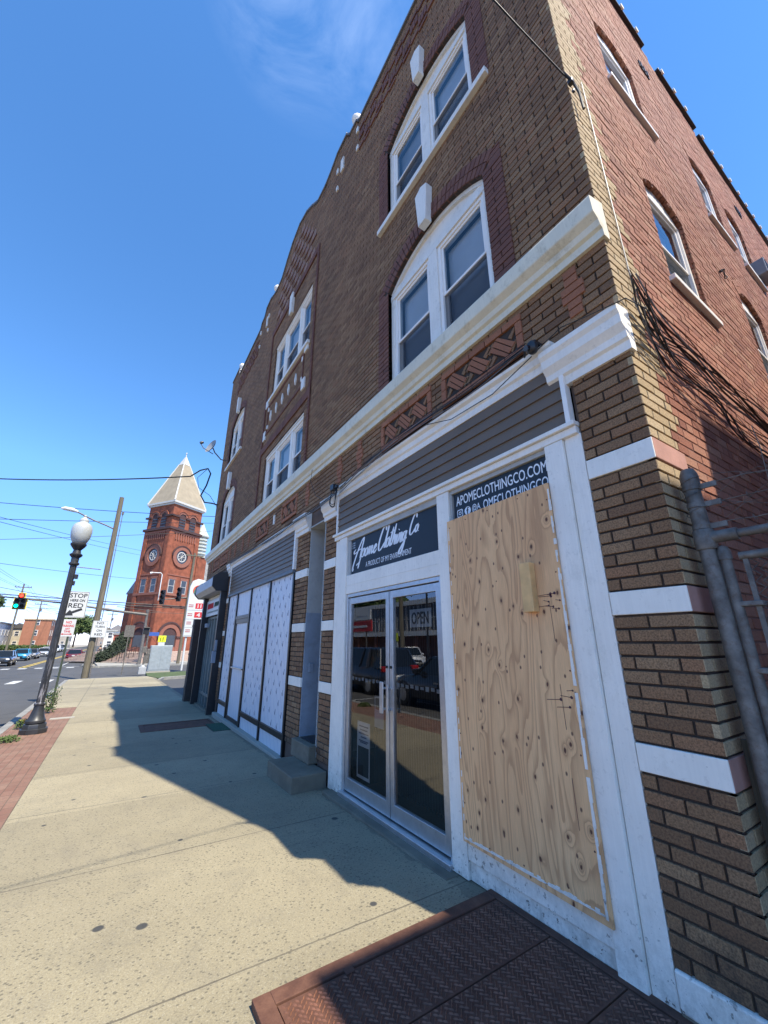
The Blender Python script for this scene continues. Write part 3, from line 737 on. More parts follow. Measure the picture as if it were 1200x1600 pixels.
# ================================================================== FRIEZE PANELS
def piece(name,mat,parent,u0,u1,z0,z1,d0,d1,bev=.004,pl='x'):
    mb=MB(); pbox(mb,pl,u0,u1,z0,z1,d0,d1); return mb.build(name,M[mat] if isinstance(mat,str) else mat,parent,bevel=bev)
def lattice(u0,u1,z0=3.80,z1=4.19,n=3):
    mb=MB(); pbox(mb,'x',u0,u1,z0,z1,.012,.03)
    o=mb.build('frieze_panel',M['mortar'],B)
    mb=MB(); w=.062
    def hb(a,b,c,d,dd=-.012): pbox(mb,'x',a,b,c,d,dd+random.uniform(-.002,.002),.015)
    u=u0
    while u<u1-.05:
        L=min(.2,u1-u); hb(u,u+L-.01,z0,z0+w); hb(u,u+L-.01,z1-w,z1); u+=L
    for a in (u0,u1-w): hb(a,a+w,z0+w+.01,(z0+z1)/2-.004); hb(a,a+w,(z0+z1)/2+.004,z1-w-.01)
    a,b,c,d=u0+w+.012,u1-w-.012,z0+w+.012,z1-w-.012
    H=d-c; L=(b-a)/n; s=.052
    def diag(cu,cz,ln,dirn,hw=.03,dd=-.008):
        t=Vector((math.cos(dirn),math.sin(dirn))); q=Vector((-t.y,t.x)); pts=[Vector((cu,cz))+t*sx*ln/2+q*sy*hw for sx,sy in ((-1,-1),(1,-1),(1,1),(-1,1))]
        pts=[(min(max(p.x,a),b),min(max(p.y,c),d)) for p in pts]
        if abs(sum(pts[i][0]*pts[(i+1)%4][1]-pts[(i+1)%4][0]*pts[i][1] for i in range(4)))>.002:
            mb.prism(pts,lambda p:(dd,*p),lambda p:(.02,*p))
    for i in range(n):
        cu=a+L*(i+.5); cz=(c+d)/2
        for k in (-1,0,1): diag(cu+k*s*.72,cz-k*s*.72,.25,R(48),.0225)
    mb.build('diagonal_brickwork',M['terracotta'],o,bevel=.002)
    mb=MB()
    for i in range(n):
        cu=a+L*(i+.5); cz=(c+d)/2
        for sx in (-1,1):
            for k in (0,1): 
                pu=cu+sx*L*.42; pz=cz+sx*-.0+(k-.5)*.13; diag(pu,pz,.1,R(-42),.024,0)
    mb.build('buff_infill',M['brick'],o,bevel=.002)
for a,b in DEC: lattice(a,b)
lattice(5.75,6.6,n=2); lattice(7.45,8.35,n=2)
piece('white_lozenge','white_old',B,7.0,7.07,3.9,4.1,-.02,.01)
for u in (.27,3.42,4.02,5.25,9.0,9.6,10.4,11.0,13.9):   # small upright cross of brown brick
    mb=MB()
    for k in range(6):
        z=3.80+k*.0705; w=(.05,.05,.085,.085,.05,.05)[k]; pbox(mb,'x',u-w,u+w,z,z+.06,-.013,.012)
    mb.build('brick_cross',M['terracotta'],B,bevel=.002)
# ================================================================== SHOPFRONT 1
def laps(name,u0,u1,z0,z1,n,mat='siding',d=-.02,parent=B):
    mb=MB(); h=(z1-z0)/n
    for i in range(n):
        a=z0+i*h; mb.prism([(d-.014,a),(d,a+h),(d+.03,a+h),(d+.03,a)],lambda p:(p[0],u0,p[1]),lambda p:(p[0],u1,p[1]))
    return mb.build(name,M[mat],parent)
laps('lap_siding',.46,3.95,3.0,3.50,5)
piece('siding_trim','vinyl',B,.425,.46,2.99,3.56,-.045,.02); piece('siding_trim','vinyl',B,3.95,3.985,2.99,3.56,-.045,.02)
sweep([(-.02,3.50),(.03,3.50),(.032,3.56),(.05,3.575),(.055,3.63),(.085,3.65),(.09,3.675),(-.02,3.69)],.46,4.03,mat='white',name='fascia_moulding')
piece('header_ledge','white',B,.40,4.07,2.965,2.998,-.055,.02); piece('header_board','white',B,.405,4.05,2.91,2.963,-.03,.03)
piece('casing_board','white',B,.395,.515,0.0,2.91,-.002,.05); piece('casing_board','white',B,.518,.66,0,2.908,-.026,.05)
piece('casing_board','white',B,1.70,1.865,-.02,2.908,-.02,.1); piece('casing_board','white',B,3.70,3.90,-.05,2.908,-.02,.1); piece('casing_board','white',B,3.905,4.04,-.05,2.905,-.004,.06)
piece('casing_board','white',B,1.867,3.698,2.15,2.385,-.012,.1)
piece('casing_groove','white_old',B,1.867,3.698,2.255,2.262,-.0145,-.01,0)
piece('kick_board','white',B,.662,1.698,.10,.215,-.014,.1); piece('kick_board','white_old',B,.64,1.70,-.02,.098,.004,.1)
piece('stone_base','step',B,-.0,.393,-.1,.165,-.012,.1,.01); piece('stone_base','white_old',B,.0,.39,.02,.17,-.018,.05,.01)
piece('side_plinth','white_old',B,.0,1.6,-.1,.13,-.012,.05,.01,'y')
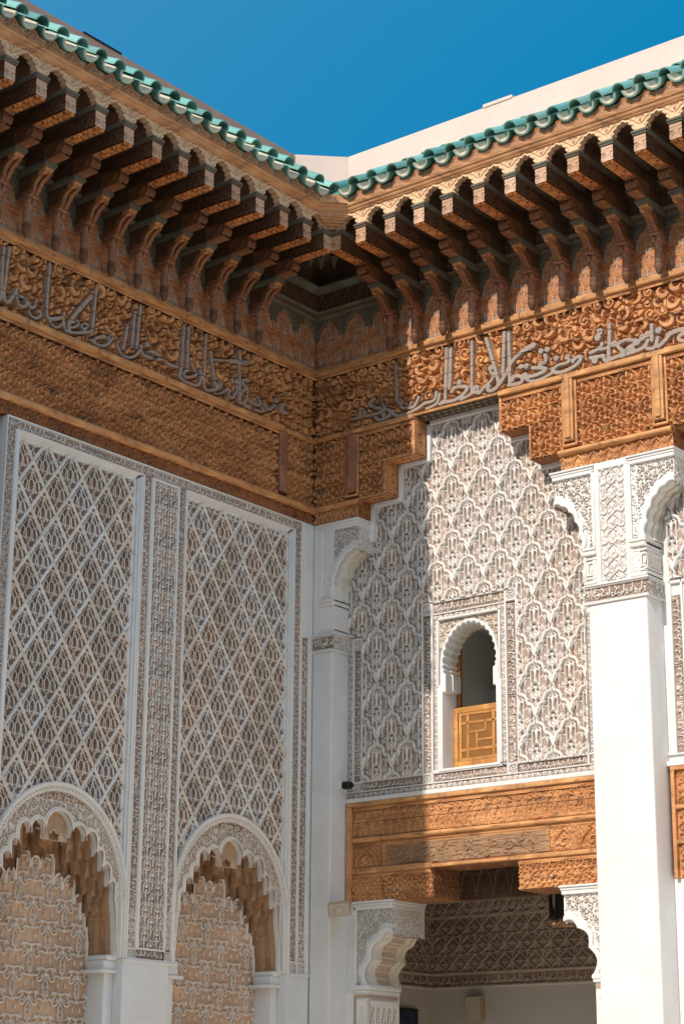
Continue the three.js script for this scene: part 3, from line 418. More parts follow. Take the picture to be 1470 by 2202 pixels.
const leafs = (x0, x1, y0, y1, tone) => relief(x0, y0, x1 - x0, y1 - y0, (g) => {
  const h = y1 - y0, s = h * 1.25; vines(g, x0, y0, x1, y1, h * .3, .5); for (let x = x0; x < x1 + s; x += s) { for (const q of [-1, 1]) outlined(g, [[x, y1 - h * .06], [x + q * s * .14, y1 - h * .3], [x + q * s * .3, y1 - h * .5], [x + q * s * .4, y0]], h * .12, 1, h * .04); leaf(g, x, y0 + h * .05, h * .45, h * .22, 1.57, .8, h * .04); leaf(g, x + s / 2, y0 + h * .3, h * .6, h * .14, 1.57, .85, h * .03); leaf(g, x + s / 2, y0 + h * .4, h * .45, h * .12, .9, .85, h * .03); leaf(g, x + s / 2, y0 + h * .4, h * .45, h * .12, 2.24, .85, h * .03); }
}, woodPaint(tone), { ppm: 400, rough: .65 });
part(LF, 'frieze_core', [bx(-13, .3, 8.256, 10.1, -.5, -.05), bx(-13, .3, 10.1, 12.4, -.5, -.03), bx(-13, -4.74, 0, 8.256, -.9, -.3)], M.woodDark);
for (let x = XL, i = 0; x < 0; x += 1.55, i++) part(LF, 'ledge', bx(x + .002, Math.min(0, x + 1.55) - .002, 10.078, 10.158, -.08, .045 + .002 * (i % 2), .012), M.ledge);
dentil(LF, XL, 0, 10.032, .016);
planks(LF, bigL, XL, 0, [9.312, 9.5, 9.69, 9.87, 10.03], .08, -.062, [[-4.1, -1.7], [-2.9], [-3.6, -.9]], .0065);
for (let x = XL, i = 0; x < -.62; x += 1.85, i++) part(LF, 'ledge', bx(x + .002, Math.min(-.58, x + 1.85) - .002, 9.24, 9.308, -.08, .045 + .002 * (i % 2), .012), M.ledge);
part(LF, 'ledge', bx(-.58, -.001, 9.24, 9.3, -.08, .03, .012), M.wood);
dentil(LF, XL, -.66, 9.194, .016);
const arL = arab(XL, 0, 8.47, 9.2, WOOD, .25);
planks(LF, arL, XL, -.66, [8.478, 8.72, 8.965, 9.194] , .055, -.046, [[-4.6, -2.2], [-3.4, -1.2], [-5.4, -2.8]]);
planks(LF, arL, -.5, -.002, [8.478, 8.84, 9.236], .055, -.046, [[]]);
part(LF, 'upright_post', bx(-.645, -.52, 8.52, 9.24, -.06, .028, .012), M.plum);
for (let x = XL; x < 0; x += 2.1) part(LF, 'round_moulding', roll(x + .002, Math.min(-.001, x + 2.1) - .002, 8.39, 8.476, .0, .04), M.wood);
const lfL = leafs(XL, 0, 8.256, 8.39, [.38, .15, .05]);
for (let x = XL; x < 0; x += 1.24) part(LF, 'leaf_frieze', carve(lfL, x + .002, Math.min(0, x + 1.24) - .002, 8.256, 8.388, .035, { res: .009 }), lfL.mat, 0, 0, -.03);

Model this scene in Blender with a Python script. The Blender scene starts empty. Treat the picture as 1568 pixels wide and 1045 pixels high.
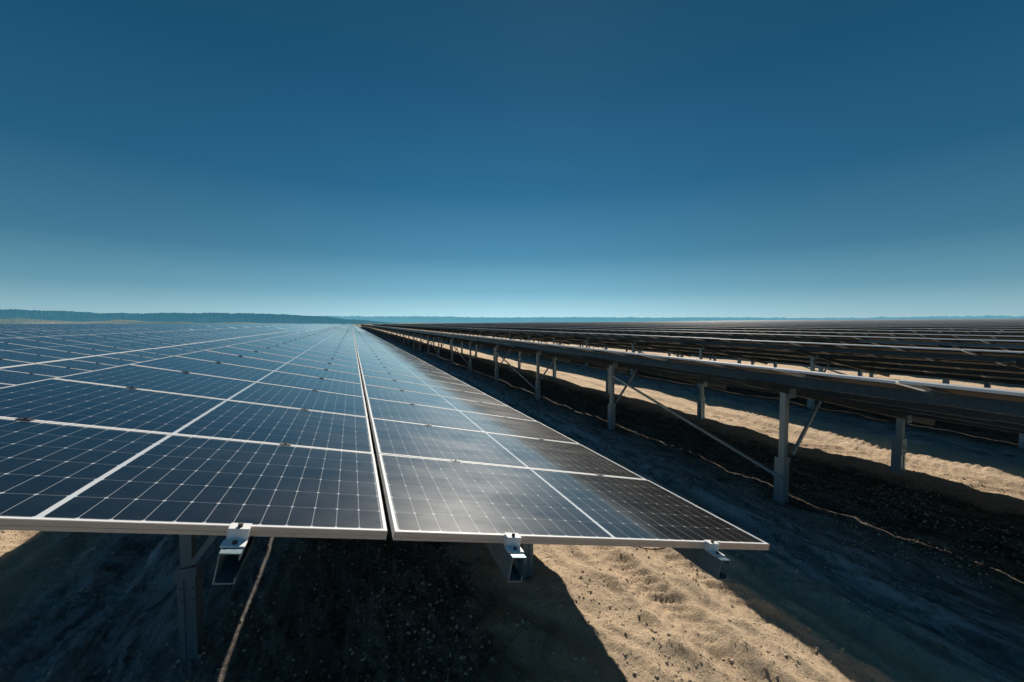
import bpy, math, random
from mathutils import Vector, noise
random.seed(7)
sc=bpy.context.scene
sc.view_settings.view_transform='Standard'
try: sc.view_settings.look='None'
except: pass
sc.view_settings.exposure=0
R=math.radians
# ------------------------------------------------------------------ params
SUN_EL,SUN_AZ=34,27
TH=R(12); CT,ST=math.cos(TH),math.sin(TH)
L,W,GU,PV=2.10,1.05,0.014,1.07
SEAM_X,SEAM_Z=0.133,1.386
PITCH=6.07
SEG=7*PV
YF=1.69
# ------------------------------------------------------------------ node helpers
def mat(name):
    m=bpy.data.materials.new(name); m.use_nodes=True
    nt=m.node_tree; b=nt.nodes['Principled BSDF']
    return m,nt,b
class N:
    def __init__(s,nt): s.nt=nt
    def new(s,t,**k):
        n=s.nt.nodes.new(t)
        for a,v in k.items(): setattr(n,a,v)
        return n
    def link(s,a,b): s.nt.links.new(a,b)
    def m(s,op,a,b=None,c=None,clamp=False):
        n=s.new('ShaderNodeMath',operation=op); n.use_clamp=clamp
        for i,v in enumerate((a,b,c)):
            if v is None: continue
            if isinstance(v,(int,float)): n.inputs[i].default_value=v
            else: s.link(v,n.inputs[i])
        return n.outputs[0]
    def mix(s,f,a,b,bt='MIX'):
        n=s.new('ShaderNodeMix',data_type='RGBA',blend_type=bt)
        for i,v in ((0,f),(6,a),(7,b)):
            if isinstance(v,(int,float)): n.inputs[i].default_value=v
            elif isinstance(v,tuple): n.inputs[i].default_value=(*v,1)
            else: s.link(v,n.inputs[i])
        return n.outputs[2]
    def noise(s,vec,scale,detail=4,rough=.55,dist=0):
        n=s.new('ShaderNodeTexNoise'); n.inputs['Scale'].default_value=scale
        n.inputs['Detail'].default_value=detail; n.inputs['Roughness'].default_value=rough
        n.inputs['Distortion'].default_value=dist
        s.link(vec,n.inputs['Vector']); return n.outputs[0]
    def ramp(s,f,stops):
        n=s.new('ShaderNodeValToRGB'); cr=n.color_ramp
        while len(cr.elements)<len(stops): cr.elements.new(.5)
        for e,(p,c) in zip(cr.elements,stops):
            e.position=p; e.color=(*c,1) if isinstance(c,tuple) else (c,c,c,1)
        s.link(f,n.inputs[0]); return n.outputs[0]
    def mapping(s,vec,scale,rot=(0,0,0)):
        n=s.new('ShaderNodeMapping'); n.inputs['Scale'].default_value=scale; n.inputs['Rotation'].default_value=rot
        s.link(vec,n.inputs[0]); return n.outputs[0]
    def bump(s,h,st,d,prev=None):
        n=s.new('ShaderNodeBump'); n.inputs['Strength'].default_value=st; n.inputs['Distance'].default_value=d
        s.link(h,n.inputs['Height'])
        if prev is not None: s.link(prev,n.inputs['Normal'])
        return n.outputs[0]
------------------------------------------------
### What the task asks
Copy, from the material above, each line in which the string "Python" occurs.

### Exercise solution
The Blender Python script for this scene continues. Write part 3, from line 737 on. More parts follow. Measure the picture as if it were 1200x1600 pixels.
Model this scene in Blender with a Python script. The Blender scene starts empty. Treat the picture as 1568 pixels wide and 1045 pixels high.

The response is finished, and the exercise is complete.